Un point de vue que partage la journaliste française Isabelle Ory. "Même si je trouve que ces élections étaient assez ennuyeuses, il faut reconnaître que deux dimensions pouvaient susciter un intérêt. Cette extrême droite très forte dans un des pays fondateurs de l’Union européenne a suscité une inquiétude et un besoin de décrypter, ce qui justifie je pense une couverture… La deuxième chose, c’est le poids d’Emmanuel Macron dans l’Union européenne d’aujourd’hui dont il est le moteur", précise la journaliste installée en Belgique.
Proximité culturelle et dramaturgie
De manière générale, les liens sont forts entre les Belges francophones et la France. "C’est assez évident, c’est un grand voisin avec lequel nous avons énormément de relations, précise Pascal Delwit.
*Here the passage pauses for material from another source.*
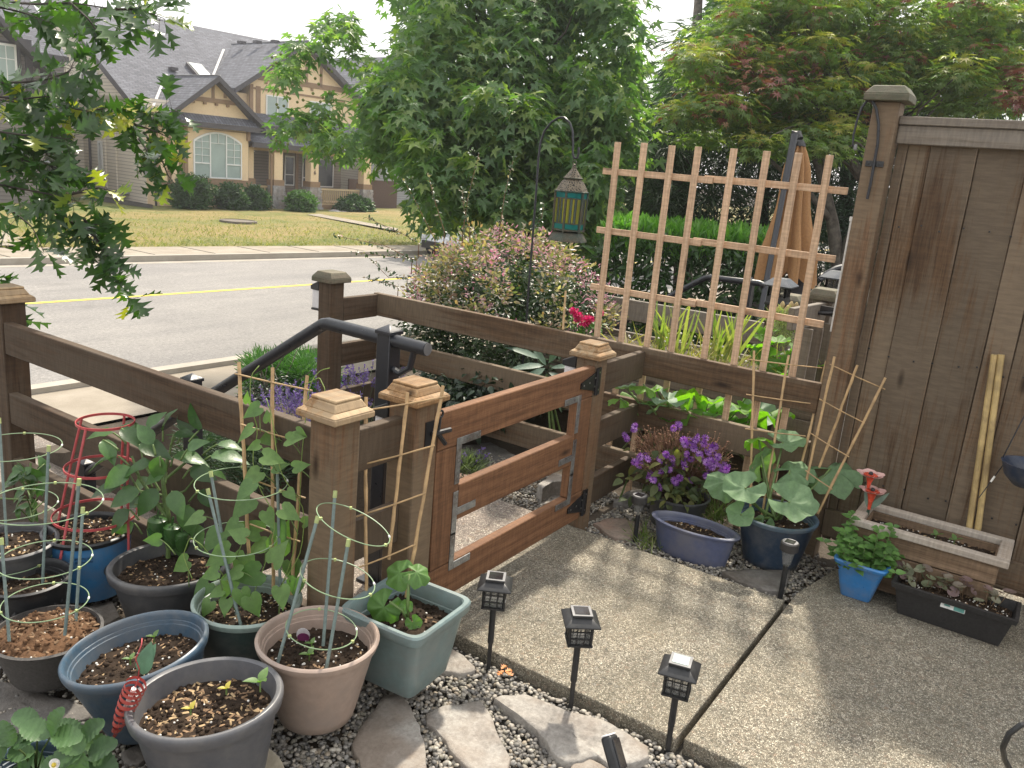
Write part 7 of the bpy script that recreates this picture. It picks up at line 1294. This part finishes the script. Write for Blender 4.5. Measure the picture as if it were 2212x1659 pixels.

Il y a la langue, bien sûr, mais aussi les vacances, les résidences secondaires puis les communautés. Il y a beaucoup de Français qui vivent en Belgique, énormément de couples mixtes. Et il n’y a pas qu’en politique, on parle beaucoup plus de littérature française que d’autres littératures internationales, même chose pour le sport".
Mais au-delà de cette proximité, l’élection présidentielle française est beaucoup plus simple à suivre que d’autres élections et s’inscrit dans une forme de dramaturgie : "C’est une compétition assez simple à comprendre et au deuxième tour, bien sûr, il y a cette question : quel sera le vainqueur et quel sera le perdant ? C’est d’autant plus attirant qu’on comprend le propos, puisque c’est dans notre langue. En comparaison, il y a aussi une certaine attraction pour l’élection présidentielle américaine, mais c’est en anglais et le système est un peu plus compliqué puisque ce n’est pas une élection directe, c’est une élection indirecte", analyse le professeur de sciences politiques.